Category Archives: Reading The Riot Act

I Read The Riot Act To Mr. Tim Stratton

Here I read the riot act to a particularly ignorant and arrogant Christianist Apologist, Mr. Tim Stratton. The subtext is that we should deal with the Apostle Paul’s bigotry in the so-called “clobber passages” the way we deal with the Beloved Disciple’s antisemitism. I am responding to an attempt made by Tim Stratton to gaslight us into thinking this antisemitism could not possibly be present in the Gospel of John.

“Tim Stratton: The Beloved Disciple has some intriguing insights, which I take to be inspired by the Holy Spirit. (Maybe that is just me.) But not everything he says reaches those heights. Much of it — the parts that later generations took to license hatred and violence against Jewish people and that are difficult to read otherwise — stems from his historical situation.

“Raymond Brown briefly discusses that situation in his *The Community Of The Beloved Disciple* (which I am sure you’ve read, no?):

“”In different areas and different times in the first century there were varied relations between Jews who believed in Jesus and Jews who did not, and these relations were not always hostile.
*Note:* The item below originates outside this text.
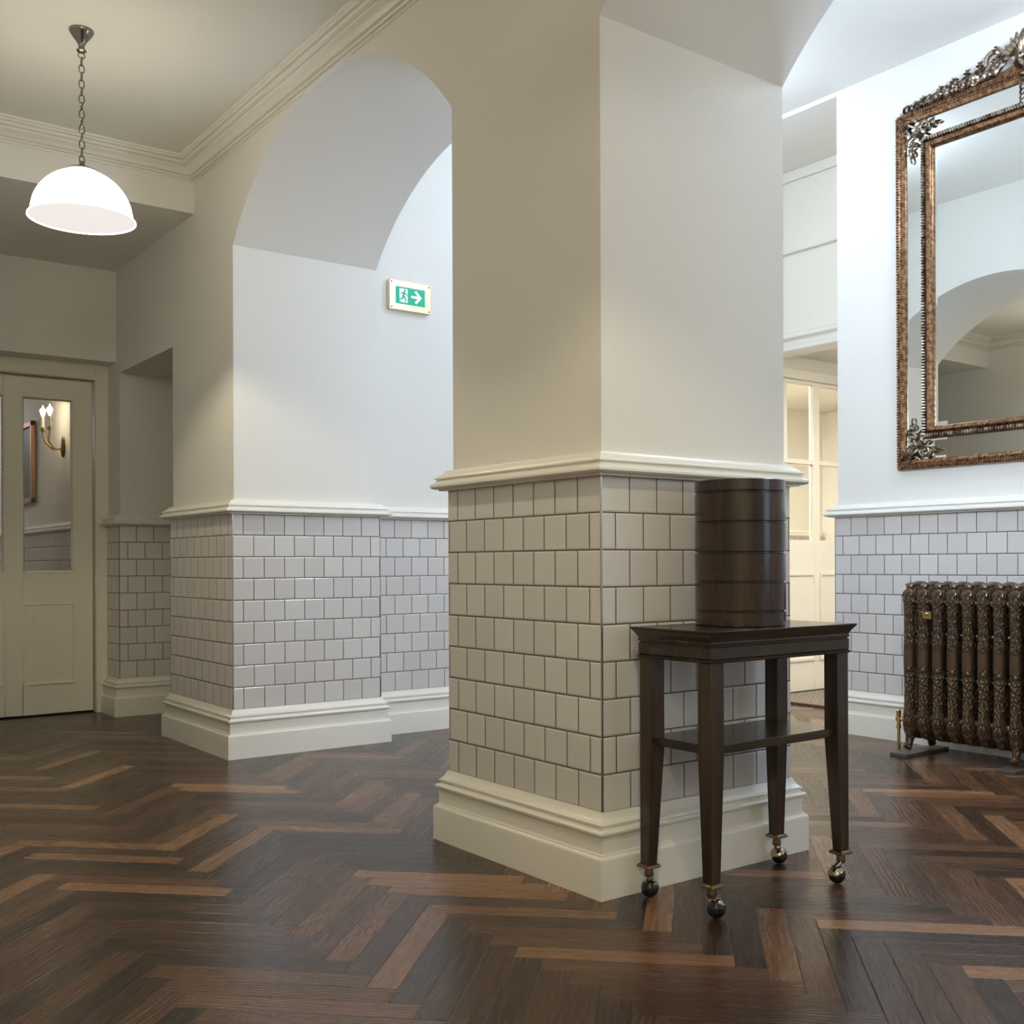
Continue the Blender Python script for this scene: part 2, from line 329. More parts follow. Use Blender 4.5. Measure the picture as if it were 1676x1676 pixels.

In Johannine Christianity, because of its peculiar history, we see one of the most hostile relationships, and by the second century such extreme hostility became normal — a situation that has continued throughout the centuries. (Tragically, in those later centuries the situation of John 16:2 was reversed, and Christians put Jews to death thinking they were thus serving God.) We can only be grateful that in the mid-twentieth century, partly out of revulsion for the holocaust, the situation has changed….” (pp. 68-69)

“None of this should be news to you, but apparently it is. You obviously have not done your homework. The upshot is that lots of John is dripping with hostility and hatred towards Jewish people, and any decent person with any functioning neurons at all has to find a way to deal with that without also nullifying the genuine, may I say inspired insights.

“Oh and I have another homework assignment for you. You have not dealt with the lack of scholarly agreement regarding how to interpret or even translate the clobber passages in Paul. Why don’t you write up some of the different translations and interpretations? For extra credit, you can also write up the historical situation Paul was facing in *Romans*, and how Jewish Christians were returning to Rome after Claudius had expelled the Jews and how this might affect the interpretation of *Romans*.

“And please don’t tell me the dog ate your homework.”

It has often been noted that the Christianists and their apologists so frequently display a shocking ignorance of the scholarship they need to be intimately familiar with if they are to have even a minuscule chance of being persuasive. And when they engage in blood libel against vulnerable groups, there is absolutely zero chance that the integrity of their personal witness will make up for what they lack in scholarship. I know that Tim Stratton may find these words difficult, but as he is so fond of saying, the truth hurts.